Answer with one number only: the number of lines that include the word "this".

** STORED DATA **
— BEGIN —

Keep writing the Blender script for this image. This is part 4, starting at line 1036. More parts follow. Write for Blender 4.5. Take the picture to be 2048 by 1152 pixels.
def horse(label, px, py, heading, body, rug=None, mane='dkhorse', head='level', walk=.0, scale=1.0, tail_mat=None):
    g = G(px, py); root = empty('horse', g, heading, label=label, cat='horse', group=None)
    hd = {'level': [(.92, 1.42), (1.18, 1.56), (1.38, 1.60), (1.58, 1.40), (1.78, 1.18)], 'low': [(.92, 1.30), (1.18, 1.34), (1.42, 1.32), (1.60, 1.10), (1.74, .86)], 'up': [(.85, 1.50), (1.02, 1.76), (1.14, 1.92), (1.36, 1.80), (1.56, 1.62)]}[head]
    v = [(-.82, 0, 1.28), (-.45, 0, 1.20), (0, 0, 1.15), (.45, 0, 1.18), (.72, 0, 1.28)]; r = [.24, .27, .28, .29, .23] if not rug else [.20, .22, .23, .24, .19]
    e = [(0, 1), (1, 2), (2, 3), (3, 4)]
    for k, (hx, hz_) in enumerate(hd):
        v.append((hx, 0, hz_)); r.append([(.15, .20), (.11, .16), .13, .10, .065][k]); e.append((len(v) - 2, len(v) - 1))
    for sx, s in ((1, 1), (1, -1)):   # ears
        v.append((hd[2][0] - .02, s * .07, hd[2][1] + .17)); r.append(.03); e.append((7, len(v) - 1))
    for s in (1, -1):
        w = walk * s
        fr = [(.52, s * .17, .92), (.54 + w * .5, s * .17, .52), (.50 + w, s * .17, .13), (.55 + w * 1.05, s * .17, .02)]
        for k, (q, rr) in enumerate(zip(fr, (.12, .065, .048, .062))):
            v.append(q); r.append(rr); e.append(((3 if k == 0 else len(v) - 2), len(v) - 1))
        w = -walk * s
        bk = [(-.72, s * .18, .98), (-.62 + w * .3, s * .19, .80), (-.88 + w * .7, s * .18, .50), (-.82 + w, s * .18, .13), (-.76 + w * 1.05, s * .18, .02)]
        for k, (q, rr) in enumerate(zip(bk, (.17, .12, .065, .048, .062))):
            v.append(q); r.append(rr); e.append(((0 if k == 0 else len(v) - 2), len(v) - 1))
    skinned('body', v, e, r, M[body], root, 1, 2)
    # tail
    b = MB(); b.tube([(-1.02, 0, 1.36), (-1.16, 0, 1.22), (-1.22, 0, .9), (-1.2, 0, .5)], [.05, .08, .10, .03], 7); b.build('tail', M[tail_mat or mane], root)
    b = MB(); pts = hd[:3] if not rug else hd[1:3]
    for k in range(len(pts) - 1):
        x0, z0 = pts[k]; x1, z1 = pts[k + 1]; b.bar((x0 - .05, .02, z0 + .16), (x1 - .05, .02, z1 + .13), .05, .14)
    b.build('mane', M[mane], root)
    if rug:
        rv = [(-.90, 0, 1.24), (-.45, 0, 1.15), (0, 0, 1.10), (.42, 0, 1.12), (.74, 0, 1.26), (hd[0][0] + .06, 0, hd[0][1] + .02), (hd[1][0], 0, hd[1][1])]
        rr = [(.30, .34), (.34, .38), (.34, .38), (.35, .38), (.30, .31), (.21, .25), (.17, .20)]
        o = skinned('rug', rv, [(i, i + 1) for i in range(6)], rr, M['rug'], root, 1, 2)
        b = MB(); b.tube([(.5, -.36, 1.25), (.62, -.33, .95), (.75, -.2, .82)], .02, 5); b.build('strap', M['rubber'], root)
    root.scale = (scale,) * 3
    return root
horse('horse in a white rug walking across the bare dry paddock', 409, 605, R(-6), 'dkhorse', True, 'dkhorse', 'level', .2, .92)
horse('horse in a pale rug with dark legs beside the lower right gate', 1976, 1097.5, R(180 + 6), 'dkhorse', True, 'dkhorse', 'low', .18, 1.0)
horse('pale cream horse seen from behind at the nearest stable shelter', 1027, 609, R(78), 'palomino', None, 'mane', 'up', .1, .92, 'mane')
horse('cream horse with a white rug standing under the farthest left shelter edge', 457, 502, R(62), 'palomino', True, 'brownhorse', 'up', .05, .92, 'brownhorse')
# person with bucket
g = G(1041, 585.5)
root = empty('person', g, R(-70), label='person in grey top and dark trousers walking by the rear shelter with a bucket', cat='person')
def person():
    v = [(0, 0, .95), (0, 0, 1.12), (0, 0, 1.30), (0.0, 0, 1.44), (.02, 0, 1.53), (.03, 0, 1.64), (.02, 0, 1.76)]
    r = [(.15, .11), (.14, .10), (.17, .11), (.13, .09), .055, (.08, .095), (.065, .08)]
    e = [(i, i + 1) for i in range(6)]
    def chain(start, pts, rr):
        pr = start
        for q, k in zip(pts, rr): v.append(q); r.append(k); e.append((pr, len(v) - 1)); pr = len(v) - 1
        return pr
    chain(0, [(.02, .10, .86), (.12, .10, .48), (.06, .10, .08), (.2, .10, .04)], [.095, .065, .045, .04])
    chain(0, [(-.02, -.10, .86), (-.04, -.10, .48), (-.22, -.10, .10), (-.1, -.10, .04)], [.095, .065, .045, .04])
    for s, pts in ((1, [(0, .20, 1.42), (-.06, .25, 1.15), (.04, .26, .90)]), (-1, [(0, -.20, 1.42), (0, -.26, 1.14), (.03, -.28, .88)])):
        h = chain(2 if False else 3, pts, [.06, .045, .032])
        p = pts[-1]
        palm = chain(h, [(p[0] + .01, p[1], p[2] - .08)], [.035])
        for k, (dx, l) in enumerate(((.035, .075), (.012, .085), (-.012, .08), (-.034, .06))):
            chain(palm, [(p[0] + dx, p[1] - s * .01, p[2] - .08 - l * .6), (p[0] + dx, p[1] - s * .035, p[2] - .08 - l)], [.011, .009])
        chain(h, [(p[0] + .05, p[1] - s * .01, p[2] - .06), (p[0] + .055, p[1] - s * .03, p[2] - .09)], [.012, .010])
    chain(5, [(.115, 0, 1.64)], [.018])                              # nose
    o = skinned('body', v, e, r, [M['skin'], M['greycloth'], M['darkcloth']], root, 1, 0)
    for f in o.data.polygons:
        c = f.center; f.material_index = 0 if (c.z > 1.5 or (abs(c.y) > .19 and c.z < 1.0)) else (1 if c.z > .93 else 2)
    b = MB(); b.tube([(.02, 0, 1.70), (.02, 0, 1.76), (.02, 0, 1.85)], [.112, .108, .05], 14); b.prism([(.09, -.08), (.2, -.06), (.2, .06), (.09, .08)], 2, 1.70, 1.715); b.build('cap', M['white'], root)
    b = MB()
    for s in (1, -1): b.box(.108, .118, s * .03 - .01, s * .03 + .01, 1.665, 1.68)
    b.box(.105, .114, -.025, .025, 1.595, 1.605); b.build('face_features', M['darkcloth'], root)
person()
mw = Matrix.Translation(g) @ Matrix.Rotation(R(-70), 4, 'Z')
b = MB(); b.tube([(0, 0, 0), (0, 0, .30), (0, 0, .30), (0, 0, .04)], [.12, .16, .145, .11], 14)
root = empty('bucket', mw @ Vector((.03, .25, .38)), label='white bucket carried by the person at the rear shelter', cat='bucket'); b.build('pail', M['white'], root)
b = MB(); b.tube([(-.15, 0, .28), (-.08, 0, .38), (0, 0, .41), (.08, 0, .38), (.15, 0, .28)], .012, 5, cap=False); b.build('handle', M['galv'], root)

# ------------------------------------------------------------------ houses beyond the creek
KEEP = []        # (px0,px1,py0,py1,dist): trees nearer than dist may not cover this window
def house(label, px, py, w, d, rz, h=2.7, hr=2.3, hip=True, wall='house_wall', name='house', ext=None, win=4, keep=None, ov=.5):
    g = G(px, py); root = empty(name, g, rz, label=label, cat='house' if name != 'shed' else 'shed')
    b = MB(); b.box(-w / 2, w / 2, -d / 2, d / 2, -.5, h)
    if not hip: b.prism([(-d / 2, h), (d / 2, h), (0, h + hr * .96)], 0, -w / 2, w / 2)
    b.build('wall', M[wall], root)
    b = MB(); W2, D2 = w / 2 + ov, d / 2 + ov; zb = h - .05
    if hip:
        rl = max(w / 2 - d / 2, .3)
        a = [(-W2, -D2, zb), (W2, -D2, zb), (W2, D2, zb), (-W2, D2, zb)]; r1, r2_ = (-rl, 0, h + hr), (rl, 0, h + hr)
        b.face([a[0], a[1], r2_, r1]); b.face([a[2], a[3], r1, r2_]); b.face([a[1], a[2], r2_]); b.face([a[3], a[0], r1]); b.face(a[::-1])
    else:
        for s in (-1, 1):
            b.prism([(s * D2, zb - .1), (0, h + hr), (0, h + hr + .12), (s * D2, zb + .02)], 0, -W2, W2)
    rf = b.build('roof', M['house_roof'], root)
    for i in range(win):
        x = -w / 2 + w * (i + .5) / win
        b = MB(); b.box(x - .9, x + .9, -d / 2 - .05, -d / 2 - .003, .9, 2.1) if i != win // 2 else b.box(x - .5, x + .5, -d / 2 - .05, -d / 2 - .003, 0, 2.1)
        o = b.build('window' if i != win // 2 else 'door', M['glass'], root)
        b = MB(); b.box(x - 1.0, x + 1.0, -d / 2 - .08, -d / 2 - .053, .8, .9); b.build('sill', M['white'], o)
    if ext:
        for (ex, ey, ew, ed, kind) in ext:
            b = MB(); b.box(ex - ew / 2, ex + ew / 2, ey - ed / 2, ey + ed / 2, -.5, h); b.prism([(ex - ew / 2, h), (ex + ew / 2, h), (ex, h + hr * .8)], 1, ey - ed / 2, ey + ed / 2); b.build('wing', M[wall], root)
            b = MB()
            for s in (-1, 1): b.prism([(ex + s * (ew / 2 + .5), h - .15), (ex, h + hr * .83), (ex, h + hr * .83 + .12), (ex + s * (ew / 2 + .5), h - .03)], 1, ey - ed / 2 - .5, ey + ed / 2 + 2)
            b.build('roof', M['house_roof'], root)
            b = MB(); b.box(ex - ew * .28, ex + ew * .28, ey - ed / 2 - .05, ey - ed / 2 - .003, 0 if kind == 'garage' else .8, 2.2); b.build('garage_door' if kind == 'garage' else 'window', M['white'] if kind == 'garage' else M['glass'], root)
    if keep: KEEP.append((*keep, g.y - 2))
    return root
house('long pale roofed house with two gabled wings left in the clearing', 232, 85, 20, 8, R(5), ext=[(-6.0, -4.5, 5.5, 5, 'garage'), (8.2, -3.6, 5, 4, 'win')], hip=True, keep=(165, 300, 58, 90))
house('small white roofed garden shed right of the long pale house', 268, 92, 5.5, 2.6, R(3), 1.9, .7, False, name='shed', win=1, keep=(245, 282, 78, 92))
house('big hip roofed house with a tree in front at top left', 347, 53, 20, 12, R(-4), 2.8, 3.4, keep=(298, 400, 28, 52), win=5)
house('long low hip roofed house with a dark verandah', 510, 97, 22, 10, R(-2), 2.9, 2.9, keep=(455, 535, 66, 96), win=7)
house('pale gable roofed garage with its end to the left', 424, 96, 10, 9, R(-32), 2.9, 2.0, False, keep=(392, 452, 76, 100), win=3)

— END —

** EXERCISE OUTPUT **
2